__Stated task__. Identify the lines bearing the string "scene" and gather them.
───── Dataset content
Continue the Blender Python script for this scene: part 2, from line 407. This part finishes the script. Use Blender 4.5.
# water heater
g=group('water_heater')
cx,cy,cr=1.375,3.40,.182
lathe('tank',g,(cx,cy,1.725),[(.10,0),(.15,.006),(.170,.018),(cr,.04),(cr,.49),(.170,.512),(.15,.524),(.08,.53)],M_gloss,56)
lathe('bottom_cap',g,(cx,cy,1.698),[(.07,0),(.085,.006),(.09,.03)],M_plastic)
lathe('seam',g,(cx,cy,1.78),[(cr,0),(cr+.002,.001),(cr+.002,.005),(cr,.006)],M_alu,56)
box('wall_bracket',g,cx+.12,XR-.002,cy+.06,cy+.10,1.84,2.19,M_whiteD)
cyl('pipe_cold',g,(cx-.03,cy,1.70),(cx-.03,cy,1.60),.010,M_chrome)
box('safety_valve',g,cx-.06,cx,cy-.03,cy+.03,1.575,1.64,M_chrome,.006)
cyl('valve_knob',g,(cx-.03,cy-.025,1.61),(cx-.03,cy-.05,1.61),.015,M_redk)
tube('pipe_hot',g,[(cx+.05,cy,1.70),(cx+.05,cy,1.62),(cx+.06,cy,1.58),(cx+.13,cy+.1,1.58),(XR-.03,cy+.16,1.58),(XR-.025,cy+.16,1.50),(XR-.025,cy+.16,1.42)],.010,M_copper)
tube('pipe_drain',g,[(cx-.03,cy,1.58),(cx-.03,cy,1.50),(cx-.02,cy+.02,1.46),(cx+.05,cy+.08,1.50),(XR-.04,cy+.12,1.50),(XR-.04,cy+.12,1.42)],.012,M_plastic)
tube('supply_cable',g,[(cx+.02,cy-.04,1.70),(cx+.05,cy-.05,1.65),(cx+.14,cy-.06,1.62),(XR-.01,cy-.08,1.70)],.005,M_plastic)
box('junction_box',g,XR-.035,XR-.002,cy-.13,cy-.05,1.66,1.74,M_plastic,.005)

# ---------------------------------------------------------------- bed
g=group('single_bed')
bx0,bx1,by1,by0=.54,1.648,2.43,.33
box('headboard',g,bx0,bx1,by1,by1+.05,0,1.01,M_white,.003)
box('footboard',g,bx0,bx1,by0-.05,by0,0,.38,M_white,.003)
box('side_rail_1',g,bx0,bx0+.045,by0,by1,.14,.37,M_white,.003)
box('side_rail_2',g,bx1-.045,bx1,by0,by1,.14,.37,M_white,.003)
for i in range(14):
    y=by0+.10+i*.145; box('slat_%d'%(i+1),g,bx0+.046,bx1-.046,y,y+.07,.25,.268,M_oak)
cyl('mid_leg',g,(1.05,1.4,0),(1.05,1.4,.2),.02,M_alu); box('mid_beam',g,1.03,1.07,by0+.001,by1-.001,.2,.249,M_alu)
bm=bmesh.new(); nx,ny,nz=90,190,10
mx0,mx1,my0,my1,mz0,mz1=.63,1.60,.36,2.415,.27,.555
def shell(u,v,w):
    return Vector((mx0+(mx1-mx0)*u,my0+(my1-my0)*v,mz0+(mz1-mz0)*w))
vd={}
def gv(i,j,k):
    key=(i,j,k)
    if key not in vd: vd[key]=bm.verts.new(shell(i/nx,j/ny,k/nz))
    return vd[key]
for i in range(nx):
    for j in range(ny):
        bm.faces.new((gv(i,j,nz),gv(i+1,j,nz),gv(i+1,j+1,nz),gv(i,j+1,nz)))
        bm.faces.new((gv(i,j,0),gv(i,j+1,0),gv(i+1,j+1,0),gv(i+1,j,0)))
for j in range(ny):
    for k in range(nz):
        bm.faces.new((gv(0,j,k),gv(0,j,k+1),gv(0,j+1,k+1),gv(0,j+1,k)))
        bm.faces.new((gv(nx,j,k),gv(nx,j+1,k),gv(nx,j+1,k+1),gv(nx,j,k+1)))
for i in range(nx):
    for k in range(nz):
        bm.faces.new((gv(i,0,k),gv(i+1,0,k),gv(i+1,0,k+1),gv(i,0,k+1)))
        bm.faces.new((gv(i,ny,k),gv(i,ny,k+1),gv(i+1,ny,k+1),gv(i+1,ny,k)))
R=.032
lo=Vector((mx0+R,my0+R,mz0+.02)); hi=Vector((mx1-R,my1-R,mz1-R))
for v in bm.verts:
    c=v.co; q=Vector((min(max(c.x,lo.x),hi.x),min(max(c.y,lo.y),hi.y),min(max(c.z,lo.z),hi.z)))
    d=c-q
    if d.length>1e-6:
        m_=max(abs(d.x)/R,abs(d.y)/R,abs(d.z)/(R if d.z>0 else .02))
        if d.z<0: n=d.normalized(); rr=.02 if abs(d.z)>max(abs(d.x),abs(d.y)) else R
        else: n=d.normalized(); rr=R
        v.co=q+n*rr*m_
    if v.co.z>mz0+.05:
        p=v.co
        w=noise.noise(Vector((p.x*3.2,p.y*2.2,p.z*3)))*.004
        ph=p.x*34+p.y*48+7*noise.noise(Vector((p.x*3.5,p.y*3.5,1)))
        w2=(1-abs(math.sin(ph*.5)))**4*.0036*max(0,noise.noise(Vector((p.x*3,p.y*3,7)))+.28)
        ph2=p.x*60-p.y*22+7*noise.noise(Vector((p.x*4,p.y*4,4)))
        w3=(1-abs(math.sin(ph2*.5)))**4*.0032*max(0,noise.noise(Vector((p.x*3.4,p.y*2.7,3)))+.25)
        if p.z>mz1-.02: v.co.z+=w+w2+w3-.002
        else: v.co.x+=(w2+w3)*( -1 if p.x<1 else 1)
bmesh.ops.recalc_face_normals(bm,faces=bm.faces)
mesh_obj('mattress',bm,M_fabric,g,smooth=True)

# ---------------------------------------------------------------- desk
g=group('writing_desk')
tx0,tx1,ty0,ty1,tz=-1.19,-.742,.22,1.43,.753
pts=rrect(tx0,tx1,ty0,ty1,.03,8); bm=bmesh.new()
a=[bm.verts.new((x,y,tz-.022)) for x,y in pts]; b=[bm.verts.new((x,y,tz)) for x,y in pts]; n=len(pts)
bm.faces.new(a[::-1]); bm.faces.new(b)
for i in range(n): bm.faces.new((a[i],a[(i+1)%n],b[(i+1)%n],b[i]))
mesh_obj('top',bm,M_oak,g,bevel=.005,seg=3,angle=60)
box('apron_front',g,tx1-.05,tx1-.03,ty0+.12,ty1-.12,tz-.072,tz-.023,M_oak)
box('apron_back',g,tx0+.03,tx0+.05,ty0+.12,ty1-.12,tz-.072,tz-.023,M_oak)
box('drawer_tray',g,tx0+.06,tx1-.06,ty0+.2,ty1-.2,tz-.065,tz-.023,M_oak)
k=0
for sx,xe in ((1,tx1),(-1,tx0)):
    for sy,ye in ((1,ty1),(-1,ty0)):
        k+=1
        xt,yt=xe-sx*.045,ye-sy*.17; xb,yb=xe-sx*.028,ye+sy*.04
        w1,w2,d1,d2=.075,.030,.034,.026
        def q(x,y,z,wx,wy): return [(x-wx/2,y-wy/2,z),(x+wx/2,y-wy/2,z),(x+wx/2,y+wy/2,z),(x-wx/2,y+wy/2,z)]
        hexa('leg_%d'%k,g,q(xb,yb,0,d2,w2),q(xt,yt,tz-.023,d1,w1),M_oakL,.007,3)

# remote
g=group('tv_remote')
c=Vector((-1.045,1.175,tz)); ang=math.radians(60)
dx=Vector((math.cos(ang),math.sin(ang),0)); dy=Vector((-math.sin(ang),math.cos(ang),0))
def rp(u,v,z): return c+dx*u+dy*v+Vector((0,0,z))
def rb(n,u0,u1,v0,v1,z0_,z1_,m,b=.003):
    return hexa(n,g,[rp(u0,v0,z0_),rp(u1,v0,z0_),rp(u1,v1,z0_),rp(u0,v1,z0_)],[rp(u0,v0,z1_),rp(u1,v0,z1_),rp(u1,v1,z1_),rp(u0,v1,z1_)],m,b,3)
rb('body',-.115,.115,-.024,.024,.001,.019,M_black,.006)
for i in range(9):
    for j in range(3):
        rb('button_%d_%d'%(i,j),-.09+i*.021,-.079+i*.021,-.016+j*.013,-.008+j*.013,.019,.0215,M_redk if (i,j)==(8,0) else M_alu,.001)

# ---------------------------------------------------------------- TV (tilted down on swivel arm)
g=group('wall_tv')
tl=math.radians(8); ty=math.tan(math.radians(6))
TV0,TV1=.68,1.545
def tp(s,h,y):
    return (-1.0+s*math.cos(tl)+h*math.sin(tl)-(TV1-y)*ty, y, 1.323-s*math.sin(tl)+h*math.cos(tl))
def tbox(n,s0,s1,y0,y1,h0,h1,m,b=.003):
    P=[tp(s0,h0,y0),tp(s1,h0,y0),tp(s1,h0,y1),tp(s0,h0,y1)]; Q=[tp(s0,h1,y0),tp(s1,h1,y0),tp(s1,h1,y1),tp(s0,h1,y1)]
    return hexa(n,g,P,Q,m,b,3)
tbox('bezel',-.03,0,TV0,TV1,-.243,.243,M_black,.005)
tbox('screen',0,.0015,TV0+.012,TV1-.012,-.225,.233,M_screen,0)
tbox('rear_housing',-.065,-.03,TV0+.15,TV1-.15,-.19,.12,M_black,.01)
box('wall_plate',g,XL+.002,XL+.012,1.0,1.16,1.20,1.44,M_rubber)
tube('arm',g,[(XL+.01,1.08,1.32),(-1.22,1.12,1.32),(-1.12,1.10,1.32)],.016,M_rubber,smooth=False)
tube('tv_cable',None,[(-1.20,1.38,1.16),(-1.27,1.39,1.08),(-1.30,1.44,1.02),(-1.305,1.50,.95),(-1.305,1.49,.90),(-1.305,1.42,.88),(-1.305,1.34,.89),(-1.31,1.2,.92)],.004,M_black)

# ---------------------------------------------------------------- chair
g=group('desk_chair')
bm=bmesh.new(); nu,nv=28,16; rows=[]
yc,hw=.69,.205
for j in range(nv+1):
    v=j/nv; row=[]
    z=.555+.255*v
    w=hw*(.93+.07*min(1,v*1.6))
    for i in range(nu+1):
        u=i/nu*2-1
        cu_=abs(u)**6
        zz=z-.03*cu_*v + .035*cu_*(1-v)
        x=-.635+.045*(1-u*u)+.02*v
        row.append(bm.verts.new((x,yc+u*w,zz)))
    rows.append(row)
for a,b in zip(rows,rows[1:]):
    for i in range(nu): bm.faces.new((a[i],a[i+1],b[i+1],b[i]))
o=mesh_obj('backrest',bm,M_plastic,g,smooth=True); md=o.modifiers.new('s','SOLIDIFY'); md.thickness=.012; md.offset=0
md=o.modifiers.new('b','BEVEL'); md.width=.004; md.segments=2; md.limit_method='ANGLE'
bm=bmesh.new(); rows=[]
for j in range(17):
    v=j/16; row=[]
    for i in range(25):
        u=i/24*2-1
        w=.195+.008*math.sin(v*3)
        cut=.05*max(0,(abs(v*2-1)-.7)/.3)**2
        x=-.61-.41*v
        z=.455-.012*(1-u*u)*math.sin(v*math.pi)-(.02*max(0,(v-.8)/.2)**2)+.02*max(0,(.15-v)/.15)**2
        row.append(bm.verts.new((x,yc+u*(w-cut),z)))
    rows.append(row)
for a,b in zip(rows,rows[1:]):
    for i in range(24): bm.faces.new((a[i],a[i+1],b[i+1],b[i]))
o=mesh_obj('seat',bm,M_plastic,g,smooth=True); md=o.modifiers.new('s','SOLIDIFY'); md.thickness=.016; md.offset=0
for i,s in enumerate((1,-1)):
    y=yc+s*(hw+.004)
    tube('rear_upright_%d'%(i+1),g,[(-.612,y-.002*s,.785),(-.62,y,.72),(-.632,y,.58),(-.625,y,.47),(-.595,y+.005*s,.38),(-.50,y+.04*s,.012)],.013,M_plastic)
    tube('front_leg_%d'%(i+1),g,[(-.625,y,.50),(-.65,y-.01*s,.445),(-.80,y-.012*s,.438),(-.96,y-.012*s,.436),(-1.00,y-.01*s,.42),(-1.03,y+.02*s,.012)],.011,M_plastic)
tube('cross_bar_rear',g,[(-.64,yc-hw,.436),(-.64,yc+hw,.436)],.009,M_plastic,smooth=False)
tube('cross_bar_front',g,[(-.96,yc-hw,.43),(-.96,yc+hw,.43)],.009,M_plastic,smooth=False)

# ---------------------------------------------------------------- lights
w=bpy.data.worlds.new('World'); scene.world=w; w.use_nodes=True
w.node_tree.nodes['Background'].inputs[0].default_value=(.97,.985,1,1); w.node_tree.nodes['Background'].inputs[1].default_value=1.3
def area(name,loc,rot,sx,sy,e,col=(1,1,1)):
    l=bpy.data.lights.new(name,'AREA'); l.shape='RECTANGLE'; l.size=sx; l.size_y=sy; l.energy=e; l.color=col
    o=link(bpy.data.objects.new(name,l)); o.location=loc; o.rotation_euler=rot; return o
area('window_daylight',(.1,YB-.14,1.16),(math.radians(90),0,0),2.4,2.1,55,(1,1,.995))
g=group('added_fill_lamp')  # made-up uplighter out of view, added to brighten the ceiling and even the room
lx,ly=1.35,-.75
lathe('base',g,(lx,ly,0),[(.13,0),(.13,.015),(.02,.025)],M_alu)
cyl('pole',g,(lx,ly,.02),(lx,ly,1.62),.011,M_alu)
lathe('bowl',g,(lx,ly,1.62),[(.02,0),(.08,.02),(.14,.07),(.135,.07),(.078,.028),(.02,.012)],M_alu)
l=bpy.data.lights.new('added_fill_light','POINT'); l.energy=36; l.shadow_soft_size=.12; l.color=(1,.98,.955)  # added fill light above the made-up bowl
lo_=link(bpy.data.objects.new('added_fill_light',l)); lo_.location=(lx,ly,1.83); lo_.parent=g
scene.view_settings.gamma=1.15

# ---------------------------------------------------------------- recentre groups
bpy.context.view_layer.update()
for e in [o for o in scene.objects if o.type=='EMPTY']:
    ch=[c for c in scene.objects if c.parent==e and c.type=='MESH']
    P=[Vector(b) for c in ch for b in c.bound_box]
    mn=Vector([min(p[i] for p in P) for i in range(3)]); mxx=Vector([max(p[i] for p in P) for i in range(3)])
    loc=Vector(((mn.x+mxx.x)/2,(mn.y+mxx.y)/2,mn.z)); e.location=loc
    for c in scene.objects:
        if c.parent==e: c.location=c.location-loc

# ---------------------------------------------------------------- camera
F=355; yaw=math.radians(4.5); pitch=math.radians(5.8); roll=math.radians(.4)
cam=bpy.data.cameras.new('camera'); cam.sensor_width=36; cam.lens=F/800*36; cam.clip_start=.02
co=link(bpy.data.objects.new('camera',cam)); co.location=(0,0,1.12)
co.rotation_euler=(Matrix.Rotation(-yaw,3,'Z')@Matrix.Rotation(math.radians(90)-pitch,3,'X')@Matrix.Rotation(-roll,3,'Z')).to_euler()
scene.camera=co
──────────
__Final answer__.
Continue the Blender Python script for this scene: part 2, from line 407. This part finishes the script. Use Blender 4.5.
w=bpy.data.worlds.new('World'); scene.world=w; w.use_nodes=True
scene.view_settings.gamma=1.15
for e in [o for o in scene.objects if o.type=='EMPTY']:
    ch=[c for c in scene.objects if c.parent==e and c.type=='MESH']
    for c in scene.objects:
scene.camera=co